A primeira turma do Superior Tribunal de Justiça (STJ) deve voltar a julgar uma ação que discute a incidência de PIS/Cofins sobre descontos e bonificações dados aos varejistas. O julgamento começou no final do ano passado e foi suspenso por pedido de vista. Até agora, dois dos cinco ministros votaram de forma favorável aos contribuintes.
Os descontos e bonificações são concedidos pelos fornecedores quando os revendedores precisam abater algum tipo de custo – decorrente da produção de materiais publicitários para divulgação das mercadorias ou de logística, por exemplo. Varejistas argumentam que esse desconto não gera um acréscimo de patrimônio das empresas, e por isso não deveria ser enquadrado como receita – base da incidência de PIS/Cofins.
A Corte avalia um recurso apresentado pela Cencosud Brasil contra decisão que a obrigou a recolher o tributo sobre descontos e bonificações de anos passados. A controvérsia ganhou corpo em 2017, quando a Receita Federal orientou os fiscais a cobrarem PIS/Cofins sobre os valores recebidos como bonificações e abatimentos de fornecedores. A partir de então, a prática que era frequente no varejo começou a ser multada.
Em sustentação oral, a advogada Ariane Costa Guimarães, do escritório Mattos Filho, que defende a varejista, argumentou que o desconto é uma forma de dividir despesas entre indústria e varejo. “Esses descontos representam redutores de custo. Assim sendo, não há que se falar em receita obtida por conta desses descontos”, afirmou no início do julgamento, em novembro.
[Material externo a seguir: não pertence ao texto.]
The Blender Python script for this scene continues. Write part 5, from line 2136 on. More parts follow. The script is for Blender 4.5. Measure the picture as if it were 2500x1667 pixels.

Devido ao potencial impacto para todo o setor, o Instituto para o Desenvolvimento do Varejo (IDV) ingressou como amicus curie (parte interessada) no processo. “Para poder ganhar em termos de concorrência, (as varejistas) buscam descontos da indústria para oferecer os produtos de forma mais barata para o consumidor final”, defendeu em sustentação oral a advogada Betina Treiger Grupenmacher, que representa a IDV. “Ele não ganha receita com isso, ele deixa de gastar”.
Grupenmacher lembrou que os varejistas adquirem produtos em grande volume e, por isso, estabelecem contratos comerciais que contemplam descontos. Mas, para o procurador Sandro Leonardo Soares, representante da Procuradoria-Geral da Fazenda Nacional (PGFN), não há como garantir que todos os contratos comerciais firmados entre varejistas e fornecedores se encaixam como descontos ou bonificações.
Ele citou reportagens que apontaram uma suposta “ditadura do varejo” – alta concentração no mercado que prejudicaria a indústria nas negociações. Segundo o procurador, há casos em que varejistas impõem “pedágios”, que se passam por descontos, aos fornecedores.
A ministra Regina Helena Costa, relatora da ação, acolheu a argumentação dos contribuintes. Para ela, o varejista incorre em despesa para o desempenho da sua atividade enquanto o fornecedor obtém receita mediante contratos de compra e venda. “Sob a perspectiva da aquisição dos produtos pelo revendedor, a bonificação atenua o montante a ser desembolsado a título de custo da operação.
Trata-se, portanto, de redução do valor de compra dos bens a serem posteriormente comercializados”, afirmou em seu voto. Ela também defendeu que a distinção entre a natureza dos descontos concedidos, para evitar fraudes, deve ser averiguada pelo Fisco.
Embora seja inédito na Justiça, o tema já foi enfrentado no Conselho Administrativo de Recursos Fiscais (Carf) em novembro do ano passado. O órgão administrativo reconheceu que PIS e Cofins não incidem sobre bonificações e descontos comerciais incondicionais (são “incondicionais” os descontos que não estão sujeitos a qualquer restrição futura). Entre os conselheiros, prevaleceu o entendimento de que os descontos não constituem receita, mas recuperação de custos.
O Tribunal Regional Federal da 4ª Região (TRF-4) também tomou decisão favorável aos varejistas em julgamento de 2022. O tribunal entendeu que, “ao comprar com desconto, o contribuinte reduz o seu custo de aquisição e isso não tem a natureza jurídica de receita para efeitos de incidência das contribuições ao PIS e Cofins”.